C’è una legge della Regione Veneto, emanata due anni fa, che potrebbe in gran parte risolvere il problema dei danni causati all’agricoltura dalla fauna selvatica, ma non è mai stata utilizzata. Probabilmente perché non conosciuta.
Così cormorani, lepri, nutrie, scoiattoli grigi, cinghiali, oche e tanti altri animali continuano a banchettare tra vigne e campi di mais, tra frutteti e orti, senza che gli agricoltori possano contrapporre armi efficaci.
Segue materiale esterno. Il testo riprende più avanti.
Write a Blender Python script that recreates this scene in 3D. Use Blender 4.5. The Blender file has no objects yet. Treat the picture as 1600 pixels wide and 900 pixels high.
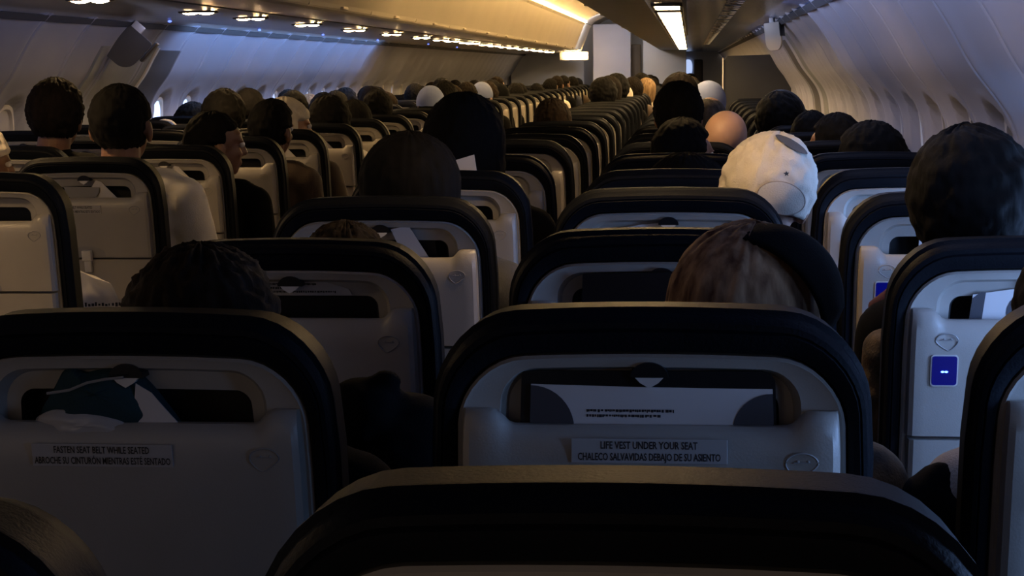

E i danni, in un anno, sono calcolati in 70 milioni di euro, pensando alla sola perdita di fatturato agricolo nel Paese.
È il paradosso emerso dal convegno promosso da Confagricoltura Venezia sulla gestione della fauna selvatica, tenutosi nel pomeriggio di venerdì 12 al Centro Card. Urbani di Zelarino.
Le perdite – segnala il naturalista Giacomo De Franceschi – oscillano fra il 10 al 30% dei ricavi potenziali da coltura. E sono ben 64 le specie animali che, nelle regioni del Nord Italia, producono danni nei campi alle colture.
Ma c’è anche chi arriva ad azzerare del tutto i guadagni e a trovarsi con più spese che ricavi. È il caso, per esempio, degli imprenditori delle valli da pesca veneziane: qui l’incremento notevolissimo dei cormorani azzera le produzioni. Migliaia di uccelli che si tuffano e ogni giorno mangiano, ciascuno, quattro etti di pesce, comporta che centinaia di quintali di prodotto ittico se ne vadano nella pancia degli uccelli. E che gli imprenditori stiano meditando la chiusura dell’attività di allevamento e pesca. Lo conferma, tra gli altri, Matteo Poja, responsabile del settore vallicoltura di Confagricoltura Venezia.
Che fare, dunque? «La soluzione c’è già», sostiene Sergio Berlato, presidente della Commissione regionale Politiche agricole, Caccia e Pesca: «Da due anni è in vigore una legge regionale che consente alla Giunta regionale, con una semplice delibera, dopo aver raccolto il parere dell’Ispra, di attuare piani di contenimento di tutte le specie di fauna selvatica, nel rispetto delle direttive comunitarie». (G.M.)